What you have to do
Count lines holding the string "scene" in the data that follows. Reply with one number only.
— START Information provided —
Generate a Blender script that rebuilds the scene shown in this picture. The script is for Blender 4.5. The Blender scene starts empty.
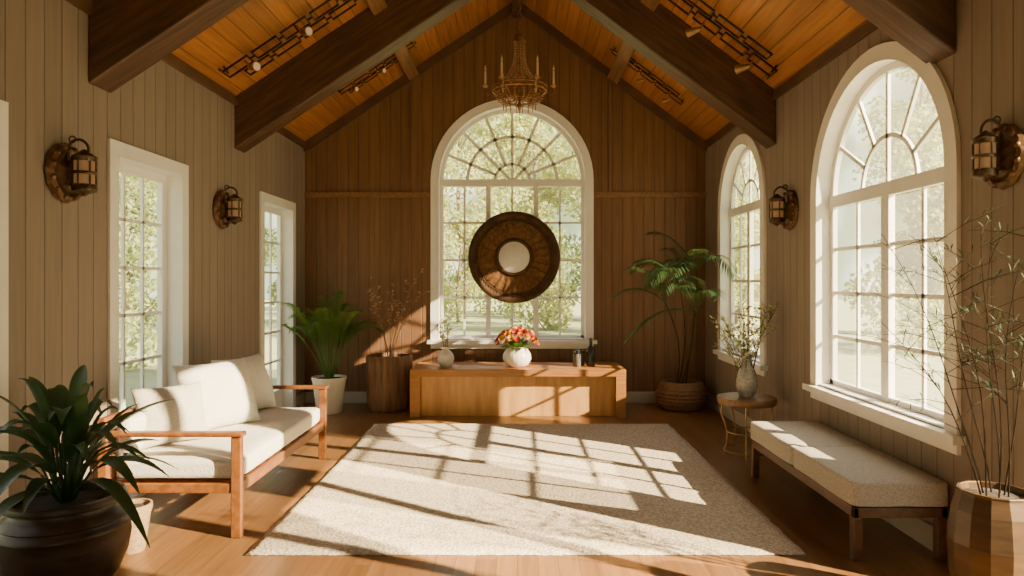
import bpy, bmesh, math, random
from mathutils import Vector, Matrix
R = random.Random(7)
C = bpy.context.scene.collection
pi = math.pi
XL, XR, YB, WH, AP = -2.61, 2.32, 8.4, 3.2, 4.95
YF = -2.0
def rad(a): return a*pi/180

# ------------------------------------------------------------------ materials
def mat_base(name):
    m = bpy.data.materials.new(name); m.use_nodes = True
    n = m.node_tree.nodes; l = m.node_tree.links
    return m, n, l, n['Principled BSDF']
def N(n, t, **k):
    x = n.new(t)
    for a, b in k.items(): setattr(x, a, b)
    return x
def mth(n, l, op, a, b=None, c=None):
    x = n.new('ShaderNodeMath'); x.operation = op
    for i, v in enumerate((a, b, c)):
        if v is None: continue
        if isinstance(v, (int, float)): x.inputs[i].default_value = v
        else: l.new(v, x.inputs[i])
    return x.outputs[0]
def mixc(n, l, f, a, b, bt='MIX'):
    x = n.new('ShaderNodeMix'); x.data_type = 'RGBA'; x.blend_type = bt
    for i, v in ((0, f), (6, a), (7, b)):
        if isinstance(v, (int, float)): x.inputs[i].default_value = v
        elif isinstance(v, tuple): x.inputs[i].default_value = (*v, 1) if len(v) == 3 else v
        else: l.new(v, x.inputs[i])
    return x.outputs[2]
def plain(name, c1, c2=None, rough=.6, scale=8, stretch=(1,1,1), metal=0, bump=.15, detail=5, spec=.5, bdist=.01, contrast=(.35,.65)):
    m, n, l, b = mat_base(name)
    c2 = c2 or tuple(x*.75 for x in c1)
    tc = N(n, 'ShaderNodeTexCoord'); mp = N(n, 'ShaderNodeMapping')
    mp.inputs['Scale'].default_value = stretch
    l.new(tc.outputs['Object'], mp.inputs['Vector'])
    nz = N(n, 'ShaderNodeTexNoise'); nz.inputs['Scale'].default_value = scale; nz.inputs['Detail'].default_value = detail
    l.new(mp.outputs[0], nz.inputs['Vector'])
    mr = N(n, 'ShaderNodeMapRange'); mr.inputs[1].default_value, mr.inputs[2].default_value = contrast
    l.new(nz.outputs[0], mr.inputs[0])
    col = mixc(n, l, mr.outputs[0], c2, c1)
    l.new(col, b.inputs['Base Color'])
    b.inputs['Roughness'].default_value = rough; b.inputs['Metallic'].default_value = metal
    b.inputs['Specular IOR Level'].default_value = spec
    if bump:
        bp = N(n, 'ShaderNodeBump'); bp.inputs['Strength'].default_value = bump; bp.inputs['Distance'].default_value = bdist
        l.new(nz.outputs[0], bp.inputs['Height']); l.new(bp.outputs[0], b.inputs['Normal'])
    return m
def planks(name, across, grain, width, c1, c2, rough=.6, gw=.05, gdark=.45, vary=.25, bump=.5, seg=None, nscale=1.0, spec=.4):
    m, n, l, b = mat_base(name)
    tc = N(n, 'ShaderNodeTexCoord'); sp = N(n, 'ShaderNodeSeparateXYZ')
    l.new(tc.outputs['Object'], sp.inputs[0])
    A = sp.outputs[across]; G = sp.outputs[grain]
    a = mth(n, l, 'DIVIDE', A, width); idn = mth(n, l, 'FLOOR', a); fr = mth(n, l, 'FRACT', a)
    e = mth(n, l, 'MINIMUM', fr, mth(n, l, 'SUBTRACT', 1.0, fr))
    mr = N(n, 'ShaderNodeMapRange'); mr.inputs[2].default_value = gw; l.new(e, mr.inputs[0]); mask = mr.outputs[0]
    wn = N(n, 'ShaderNodeTexWhiteNoise', noise_dimensions='2D')
    cb = N(n, 'ShaderNodeCombineXYZ'); l.new(idn, cb.inputs[0])
    if seg:
        w0 = N(n, 'ShaderNodeTexWhiteNoise', noise_dimensions='1D'); l.new(idn, w0.inputs['W'])
        g = mth(n, l, 'ADD', mth(n, l, 'DIVIDE', G, seg), mth(n, l, 'MULTIPLY', w0.outputs[0], 7.3))
        l.new(mth(n, l, 'FLOOR', g), cb.inputs[1])
        gf = mth(n, l, 'FRACT', g); ge = mth(n, l, 'MINIMUM', gf, mth(n, l, 'SUBTRACT', 1.0, gf))
        mr2 = N(n, 'ShaderNodeMapRange'); mr2.inputs[2].default_value = .003/seg*1.2; l.new(ge, mr2.inputs[0])
        mask = mth(n, l, 'MULTIPLY', mask, mr2.outputs[0])
    l.new(cb.outputs[0], wn.inputs['Vector']); rnd = wn.outputs[0]
    cv = N(n, 'ShaderNodeCombineXYZ')
    l.new(mth(n, l, 'MULTIPLY', A, 30*nscale), cv.inputs[0]); l.new(mth(n, l, 'MULTIPLY', G, 1.6*nscale), cv.inputs[1])
    l.new(mth(n, l, 'MULTIPLY', rnd, 30), cv.inputs[2])
    nz = N(n, 'ShaderNodeTexNoise'); nz.inputs['Scale'].default_value = 1; nz.inputs['Detail'].default_value = 6; nz.inputs['Distortion'].default_value = .6
    l.new(cv.outputs[0], nz.inputs['Vector'])
    m3 = N(n, 'ShaderNodeMapRange'); m3.inputs[1].default_value = .3; m3.inputs[2].default_value = .7; l.new(nz.outputs[0], m3.inputs[0])
    col = mixc(n, l, m3.outputs[0], c2, c1)
    br = mth(n, l, 'MULTIPLY_ADD', rnd, vary, 1-vary*.5)
    br = mth(n, l, 'MULTIPLY', br, mth(n, l, 'MULTIPLY_ADD', mask, 1-gdark, gdark))
    cc = N(n, 'ShaderNodeCombineColor')
    for i in range(3): l.new(br, cc.inputs[i])
    col = mixc(n, l, 1.0, col, cc.outputs[0], 'MULTIPLY')
    l.new(col, b.inputs['Base Color']); b.inputs['Roughness'].default_value = rough; b.inputs['Specular IOR Level'].default_value = spec
    bp = N(n, 'ShaderNodeBump'); bp.inputs['Strength'].default_value = bump; bp.inputs['Distance'].default_value = .008
    l.new(mth(n, l, 'MULTIPLY_ADD', nz.outputs[0], .12, mask), bp.inputs['Height']); l.new(bp.outputs[0], b.inputs['Normal'])
    return m
def leafmat(name, c1, c2, trans=.3, rough=.45, scale=6):
    m = plain(name, c1, c2, rough=rough, scale=scale, bump=0)
    n = m.node_tree.nodes; l = m.node_tree.links; b = n['Principled BSDF']; out = n['Material Output']
    t = N(n, 'ShaderNodeBsdfTranslucent'); t.inputs[0].default_value = (min(1,c1[0]*1.9), min(1,c1[1]*1.7), c1[2]*.8, 1)
    mx = N(n, 'ShaderNodeMixShader'); mx.inputs[0].default_value = trans
    l.new(b.outputs[0], mx.inputs[1]); l.new(t.outputs[0], mx.inputs[2]); l.new(mx.outputs[0], out.inputs[0])
    return m
def paneglass(nm, f):
    m, n, l, b = mat_base(nm); n.remove(b)
    t = N(n, 'ShaderNodeBsdfTransparent'); t.inputs[0].default_value = (1, 1, 1, 1)
    g = N(n, 'ShaderNodeBsdfTranslucent'); g.inputs[0].default_value = (1, .97, .92, 1)
    mx = N(n, 'ShaderNodeMixShader'); mx.inputs[0].default_value = f; l.new(t.outputs[0], mx.inputs[1]); l.new(g.outputs[0], mx.inputs[2])
    l.new(mx.outputs[0], n['Material Output'].inputs[0]); return m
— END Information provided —
Correct answer
2